INSTRUCTION -
Write out each line in which the string "that" is present.

RECORDED INFORMATION -
=-=-=-=-=

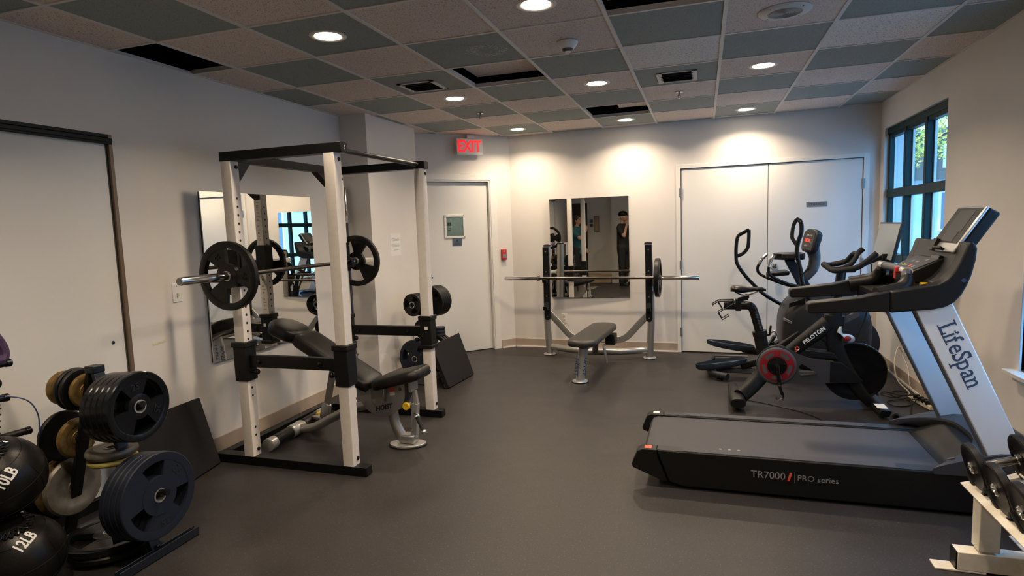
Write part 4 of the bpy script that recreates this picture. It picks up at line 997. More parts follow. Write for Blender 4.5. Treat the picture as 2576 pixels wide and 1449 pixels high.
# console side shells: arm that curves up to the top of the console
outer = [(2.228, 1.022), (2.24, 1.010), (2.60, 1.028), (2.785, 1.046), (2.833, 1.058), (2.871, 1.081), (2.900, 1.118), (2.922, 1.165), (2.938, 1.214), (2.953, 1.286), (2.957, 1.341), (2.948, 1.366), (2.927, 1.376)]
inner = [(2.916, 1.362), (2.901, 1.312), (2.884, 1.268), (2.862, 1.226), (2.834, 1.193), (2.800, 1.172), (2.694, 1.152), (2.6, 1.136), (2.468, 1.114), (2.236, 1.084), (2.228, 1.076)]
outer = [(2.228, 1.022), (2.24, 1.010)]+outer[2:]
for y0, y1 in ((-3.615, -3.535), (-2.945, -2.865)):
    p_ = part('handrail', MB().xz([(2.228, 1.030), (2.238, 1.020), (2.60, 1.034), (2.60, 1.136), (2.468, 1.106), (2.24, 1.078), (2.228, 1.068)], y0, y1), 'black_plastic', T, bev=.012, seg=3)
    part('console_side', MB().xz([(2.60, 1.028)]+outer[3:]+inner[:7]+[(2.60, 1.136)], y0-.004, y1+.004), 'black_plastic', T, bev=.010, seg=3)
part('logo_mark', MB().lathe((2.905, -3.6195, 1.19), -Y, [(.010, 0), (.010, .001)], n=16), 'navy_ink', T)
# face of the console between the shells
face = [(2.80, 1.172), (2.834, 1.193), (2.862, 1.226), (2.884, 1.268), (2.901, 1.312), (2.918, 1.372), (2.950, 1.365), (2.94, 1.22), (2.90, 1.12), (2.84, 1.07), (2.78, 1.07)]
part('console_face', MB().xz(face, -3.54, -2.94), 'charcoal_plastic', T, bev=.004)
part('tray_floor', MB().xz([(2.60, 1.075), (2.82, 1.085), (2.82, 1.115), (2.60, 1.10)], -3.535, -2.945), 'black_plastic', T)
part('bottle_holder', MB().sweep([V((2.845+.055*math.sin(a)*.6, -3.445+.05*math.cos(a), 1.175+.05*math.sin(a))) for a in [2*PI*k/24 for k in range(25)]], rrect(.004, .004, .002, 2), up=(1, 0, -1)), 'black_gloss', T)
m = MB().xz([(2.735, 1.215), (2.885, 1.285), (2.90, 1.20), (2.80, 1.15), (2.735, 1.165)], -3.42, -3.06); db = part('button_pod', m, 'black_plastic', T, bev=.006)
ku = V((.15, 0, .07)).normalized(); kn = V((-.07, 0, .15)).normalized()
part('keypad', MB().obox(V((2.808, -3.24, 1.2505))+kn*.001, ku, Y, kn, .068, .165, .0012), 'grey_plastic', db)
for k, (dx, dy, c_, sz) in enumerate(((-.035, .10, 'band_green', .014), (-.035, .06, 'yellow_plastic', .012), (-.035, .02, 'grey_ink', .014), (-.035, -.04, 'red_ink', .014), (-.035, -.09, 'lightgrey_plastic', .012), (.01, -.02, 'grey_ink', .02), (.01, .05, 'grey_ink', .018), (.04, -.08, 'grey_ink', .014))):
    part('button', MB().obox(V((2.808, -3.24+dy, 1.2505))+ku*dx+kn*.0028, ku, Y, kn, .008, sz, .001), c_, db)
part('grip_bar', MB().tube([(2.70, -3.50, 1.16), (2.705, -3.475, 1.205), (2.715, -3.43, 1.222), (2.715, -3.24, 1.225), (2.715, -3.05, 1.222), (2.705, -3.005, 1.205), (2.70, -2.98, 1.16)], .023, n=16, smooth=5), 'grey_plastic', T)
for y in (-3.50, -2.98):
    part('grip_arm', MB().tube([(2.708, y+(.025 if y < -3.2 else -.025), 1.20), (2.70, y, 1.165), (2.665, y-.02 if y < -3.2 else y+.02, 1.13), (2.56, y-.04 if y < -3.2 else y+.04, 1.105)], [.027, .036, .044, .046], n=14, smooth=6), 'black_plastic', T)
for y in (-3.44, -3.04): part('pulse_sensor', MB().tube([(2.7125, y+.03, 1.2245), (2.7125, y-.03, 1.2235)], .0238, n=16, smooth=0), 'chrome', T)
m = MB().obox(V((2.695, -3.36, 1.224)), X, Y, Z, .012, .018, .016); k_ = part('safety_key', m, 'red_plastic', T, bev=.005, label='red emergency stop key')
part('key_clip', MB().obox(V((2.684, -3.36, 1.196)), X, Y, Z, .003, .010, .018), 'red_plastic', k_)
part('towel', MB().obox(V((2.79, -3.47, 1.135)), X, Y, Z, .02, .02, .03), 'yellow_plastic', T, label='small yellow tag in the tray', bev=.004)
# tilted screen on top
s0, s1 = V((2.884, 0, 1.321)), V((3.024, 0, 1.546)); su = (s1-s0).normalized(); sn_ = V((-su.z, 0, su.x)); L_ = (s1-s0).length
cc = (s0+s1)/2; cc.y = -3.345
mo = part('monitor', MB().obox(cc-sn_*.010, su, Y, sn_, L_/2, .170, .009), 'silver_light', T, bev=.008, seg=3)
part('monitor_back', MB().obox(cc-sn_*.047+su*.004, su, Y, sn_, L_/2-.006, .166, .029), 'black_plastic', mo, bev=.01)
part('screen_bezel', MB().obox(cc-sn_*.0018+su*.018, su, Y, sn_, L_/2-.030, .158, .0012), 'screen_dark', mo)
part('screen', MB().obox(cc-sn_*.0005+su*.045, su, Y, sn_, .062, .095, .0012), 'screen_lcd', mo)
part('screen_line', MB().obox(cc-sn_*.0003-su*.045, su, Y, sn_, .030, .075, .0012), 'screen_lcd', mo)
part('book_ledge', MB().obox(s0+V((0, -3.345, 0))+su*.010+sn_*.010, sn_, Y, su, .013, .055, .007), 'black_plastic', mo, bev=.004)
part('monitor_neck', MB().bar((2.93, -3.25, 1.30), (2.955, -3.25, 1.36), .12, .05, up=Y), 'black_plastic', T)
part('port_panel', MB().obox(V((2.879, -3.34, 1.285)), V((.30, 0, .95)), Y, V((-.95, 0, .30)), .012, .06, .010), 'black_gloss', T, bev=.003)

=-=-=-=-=

FINAL RESULT -
Write part 4 of the bpy script that recreates this picture. It picks up at line 997. More parts follow. Write for Blender 4.5. Treat the picture as 2576 pixels wide and 1449 pixels high.
# console side shells: arm that curves up to the top of the console